Though it is being argued
that the “Othering” taking place in atavism and degeneration is not the
singular cause of fear in the literature of Stevenson and Wells, its
significance cannot be understated. This mistake of understating “Othering” is
most felt in Tim Young’s argument that Wells’ work in The Island of Dr.
Moreau “[loses] sight of the possibilities for a subversive reading of
colonialism” (Young 122), in which Young assumes Moreau’s macro focus on
humanity undermines any of the social implications of atavism (Young 122). But
claiming so does the text a severe disservice. Wells compels readers to
consider the obscurity between races, both those overtly between man and beast
and those subtly between the races of mankind. This is easily recognizable when
Prendick finally asks Montgomery about the peculiarity of the island’s
inhabitants: “Your men on the beach…what race are they?” (Wells 25). Wells
reveals the indoctrinated bias that Europeans hold of their own superiority to
other races and cultures, showing how easy it is to fashion a monster out of
those who do not comply with the standard. How marginalized groups are “Othered”

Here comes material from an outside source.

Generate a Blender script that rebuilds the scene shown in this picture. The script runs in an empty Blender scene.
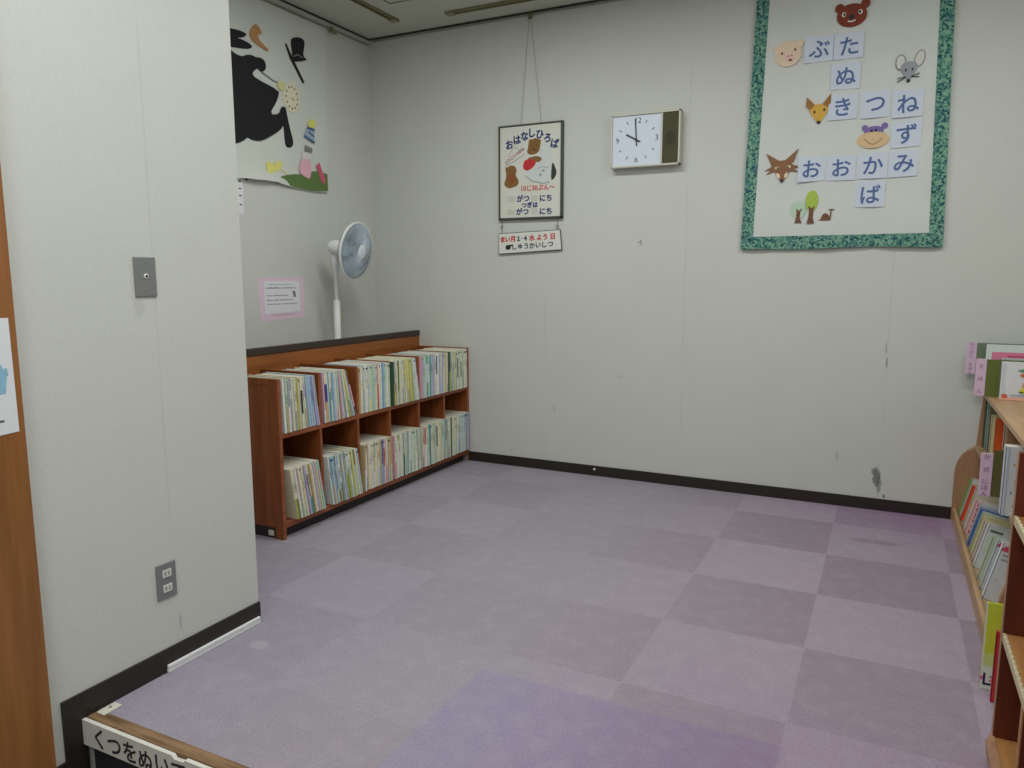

to become degenerates - and subsequently monsters – is key to the frightening
level that uncanniness is felt, in realizing a fundamental flaw in the crafted hierarchy
white people have built their superiority on. It is through the collapse of the
European standard, and therefore the recognition of the “Other” in the self,
that most terrifies and traumatizes the white characters within these stories.
The stories of Stevenson
and Wells exceed Cohen’s seventh thesis that claims “monsters are our children…they
ask us why we have created them” (Cohen 20); they reveal to readers that monsters
are not merely our children but our worst fears for the self. That while
atavism dramatizes the Victorian fear of the “Other” and the different, it is
primarily through the use of the uncanny that these fears reflect an
understanding of one’s own capacity to degenerate and take the place of the
“Other.” At the end of Wells’ novel, Prendick is haunted by the pervading sense
that one can never truly tell who is the “Other” playing a part or who is the
man becoming the “Other.” He is conscious of how degeneration has altered both
his experience of the self and how the self is interpreted by others: “I was
almost as queer to men as I had been to the Beast People” (Wells 102). In turn
men have also become inherently degenerated to him, stating unequivocally that “I
could not persuade myself that the men and women I met were not also another,
still passably human, Beast People, animals half-wrought into the outward image
of human souls” (Wells 102). Though Stevenson and Wells capitalize on the
difference presented in atavism, it is primarily through the destruction of these
distinctions and proving the universal experiences of humanity that horror is
most felt. This threatens to change the way humans view the world and each
other. These stories also pose an important reminder that the monsters inside the
man only begin the degeneration when he believes he is beyond regression.
Works
Cited
Arata,
Stephen D. “The Sedulous Ape: Atavism, Professionalism, and Stevenson’s ‘Jekyll
and Hyde.’” Criticism, vol. 37, no. 2, 1995, pp. 233–59,
http://www.jstor.org/stable/23116549. Accessed 25 Apr. 2022.
Cohen,
Jeffrey Jerome. “Monster Culture (Seven Theses).” Monster Theory: Reading
Culture, edited by Jeffrey Jerome Cohen, NED-New edition, University of
Minnesota Press, 1996, pp. 3–25, https://doi.org/10.5749/j.ctttsq4d.4. Accessed
25 Apr. 2022.
Hurley,
Kelly. “Chaotic bodies.” The Gothic Body: Sexuality, materialism, and degeneration
at the fin de siècle. Cambridge: Cambridge University Press, 2004. http://hdl.handle.net/2027/heb.01897.0001.001.
Stevenson,
Robert Louis. The Strange Case of Dr. Jekyll and Mr. Hyde. Dover
Publications, 1991.
Wells,
H. G. The Island of Dr. Moreau. Dover Publications, 1996.
Youngs,
Tim. “Morlocks, Martians, and Beast-People.” Beastly Journeys: Travel and
Transformation at the Fin de Siècle, Liverpool University Press, 2013, pp.